Situasi memanas, Kiki kembali
melontarkan pertanyaan terkait risiko dari rencana pembentukan massa tandingan.
Sebagai Danrem, Kiki merasa dirinyalah
yang akan bertanggung jawab jika rencana Kopassus itu dilakukan dan menimbulkan
korban jiwa.
"Wo, lalu siapa yang bertanggung
jawab jika ada korban? Tetap saya bertanggung jawab, bukan kamu!" tanya
Kiki lagi kepada Prabowo, dengan nada tinggi.
Lagi-lagi Prabowo tak mau mengalah.
Abituren Akmil 1974 itu mendesak Kiki sebagai Danrem untuk mengatur penerapan
rencananya.
Prabowo bahkan berani menyebut Kiki
telah gagal menjalankan tugasnya sebagai Danrem, sementara kedatangannya ke
Timor-Timor diklaim untuk membantu tugasnya.
"Kan implementasinya bisa diatur,
bisa dikendalikan. Korem harus bisa mengendalikan. Abang selama ini telah
gagal, saya justru mau membantu Abang," balas Prabowo menjawab pertanyaan
Kiki, juga dengan suara keras.
Mendengar pernyataan Prabowo, Kiki
semakin naik pitam. Kiki tetap bersikeras bahwa rencana itu memiliki risiko
yang tinggi.
Kiki juga yakin, konflik akan semakin
meluas dan tidak akan bisa dikendalikan.
"Apa, saya gagal? Wo, mana
mungkin bisa dikendalikan. Kalau sudah jatuh korban, pasti perkelahian meluas
dan akan menjalar ke daerah lain," ucap Kiki lagi.
Merasa tidak mendapatkan persetujuan,
Prabowo pun langsung meninggalkan ruangan Kiki.
Melihat Prabowo pergi begitu saja,
Kiki pun tidak mengambil langkah apa-apa.

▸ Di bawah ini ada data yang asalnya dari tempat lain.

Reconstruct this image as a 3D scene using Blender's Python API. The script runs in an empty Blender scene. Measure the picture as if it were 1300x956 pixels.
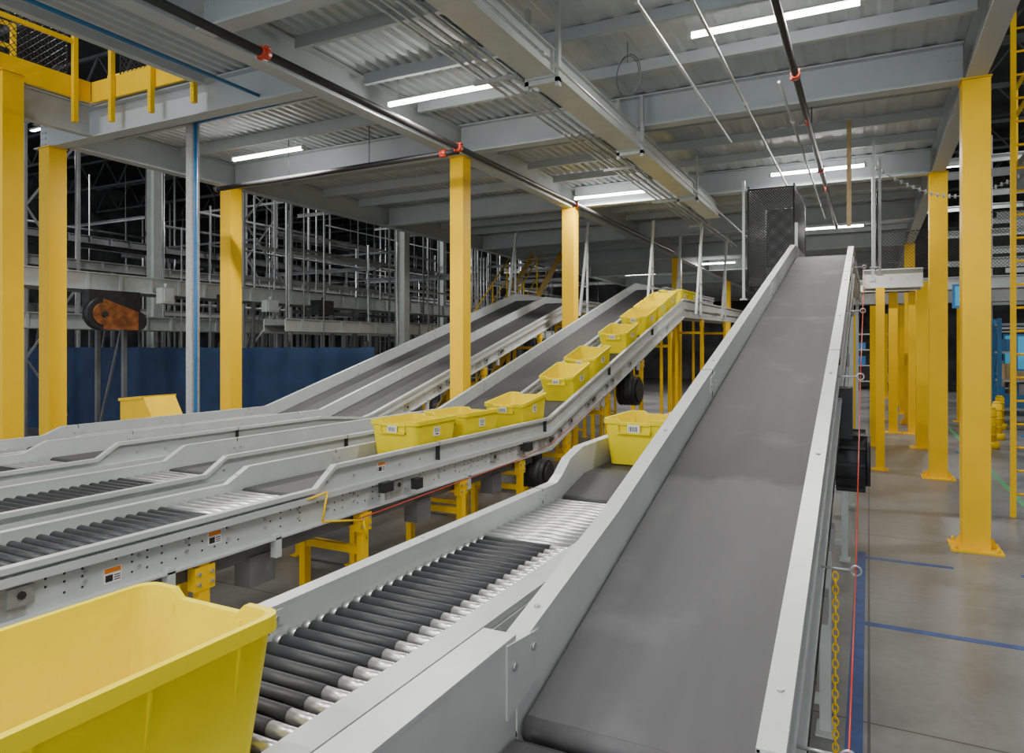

Sebab, Kiki tahu,
sang junior memiliki watak dan keinginan yang sangat keras.
Di sisi lain, perdebatan antara dua
Perwira Menengah (Pamen) TNI Angkatan Darat itu justru disaksikan oleh Panglima
Komando Daerah Militer IX/Udayana, Mayjen TNI Adang Ruchiatna.